Actionable Tips to Make Learning Stick | Fierce

During the quest for self-improvement, the age-old struggle I often find myself thinking about time and time again is, how do you adopt new behaviors AND make lasting change?

This is the quandary for learning and development departments, tasked with supporting their organizations on how to be more productive, more engaged — happier even — by having employees learn new skills and behaviors and have a system in place that supports long-lasting sustainable change.

The theory is organizations invest in their people through training and reap the rewards of employees who produce more with their heads and hearts engaged. This theory, I would argue, is 100 percent correct, and companies would be better off if they invested more in their people in this way, but one critical piece missing is that we have to redefine a word — training.


Training is not a one-time event. It’s an on-going experience that involves multiple touch points as individuals go down the hard path of change.

In the last decade, there has been a lot of research on creating behaviors and learning new skills, such as the scary fact that PEOPLE WILL FORGET 90% OF WHAT THEY’VE LEARNED AFTER ONE MONTH. It’s true what they say — if you don’t use it, you lose it!

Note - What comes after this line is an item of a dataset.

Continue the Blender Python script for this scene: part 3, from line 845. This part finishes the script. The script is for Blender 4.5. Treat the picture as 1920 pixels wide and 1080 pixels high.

We know more about the brain and its emotional nature than we ever have before and yet this question, how do you make behavior changes stick, still is a big blue ocean of possibility.

My goal in this blog isn’t to say we have a definitive answer, but to rather help guide your thinking and provide some helpful insight on proven ways we know that support your people on their behavior change journey in order to maximize the company’s investment and your time.

The end goal? Sustainable behavior change.


Below are four actionable ways to make the learning stick:

1. Spot the Cue

Learning a new behavior can be like one of those I Spy pictures, where you don’t see the object until someone points it out to you, and then it becomes so obvious.

At Fierce, our data shows that most learners leave the classroom excited to flex their new muscles and yet, what we have heard before from Learning and Development leaders, is that once back immersed into their daily lives, old behaviors start to creep in.

This is when touch points can be critical in setting up your employees for success. For example, with Fierce Conversations, we advise our clients to prompt cues as to when the business wants their learners to use the new skillset.

We’ve had clients ask leaders to use our Coaching model in at least one 1:1 every month. Furthermore, in both our Confront and Feedback model, we spend time in the classroom identifying what conversations are appropriate for what situations and we have the learners identifying conversations they need to have and start the process in the training.

By spending time as a learning team identifying what business results would be better if certain conversations improved and then messaging that back out to your learners, you make identifying the cue of this new behavior so much easier.

2. Simplicity is King

Let’s be honest, in today’s world of Twitter and Instagram, anything that takes more than 160 characters to understand is almost too complicated. While I am all for fighting back against our modern lack of attention span, I think what we can learn from social media is that simpler is sometimes better when you want to make something sticky.

At Fierce, none of our frameworks have more than seven steps or take longer than one page to fill out. The brain can memorize it and, in fact, is designed to be deconstructed even further and made even more simple once you learn the skill set.

We Delegate at four levels, we Coach with just seven simple questions, you can Confront in 60 seconds and make big decisions with your team’s input by filling out one page of information.

The depth comes from the quality of the conversation that arises from the simplicity of the approach. If you make the skillset easy, it becomes a routine that can be applied and followed. Before you know, it’s happening all the time.

3. Make it Worth It

Even the most avid learner has to see the value in spending their time in order to learn and apply something new. People don’t do things without a clear why. When it comes to behavior change, if that why isn’t there, it doesn’t matter if your previous two steps are flawless, you won’t get a commitment. Period.

As learning and developing professionals, you can’t control someone’s intrinsic why. However, at Fierce, we have a few best practices we’ve seen clients leverage with great success to support the reward of using are:

  • Tie the why of the training to the larger business strategies and organizational goals. Nobody likes to feel like they’re wasting their time. This best practice ties back to tip number 1 — by helping people understand the why behind the training in the context of the company, they better see themselves supporting those goals and seeing what’s in it for them to make the effort for the change.
  • Give champions the chance to share their reward and wins. Inevitably, you will have people who adopt the behavior quicker and you want to give them a platform to share their win. Collective wins can be powerful and having a colleague you respect share how this has positively impacted them can be the best motivators for others to try.
  • Literally have a reward! Whether the reward is monetary or recognition, sometimes an external reward helps people focus until other more intrinsic rewards make themselves known.

4. Choose a Training Provider that focuses on Reinforcement

Not every training provider prioritizes the pre or post experience, whether that’s through technology, tools, or strategy, you should partner with someone who has a strong point of view on adoption and sustaining the learning.

At Fierce, we prioritize this with our clients by looking at the bigger picture of continuous change in a strategic way. Pre-training, during the training, and post-training all have an impact on learners prioritizing and changing the quality of their conversations.

When you apply these steps to your learning initiatives, you’ll not only increase the chances of your investment in training being successful, but you’re setting your entire organization up for sustainable and meaningful achievement.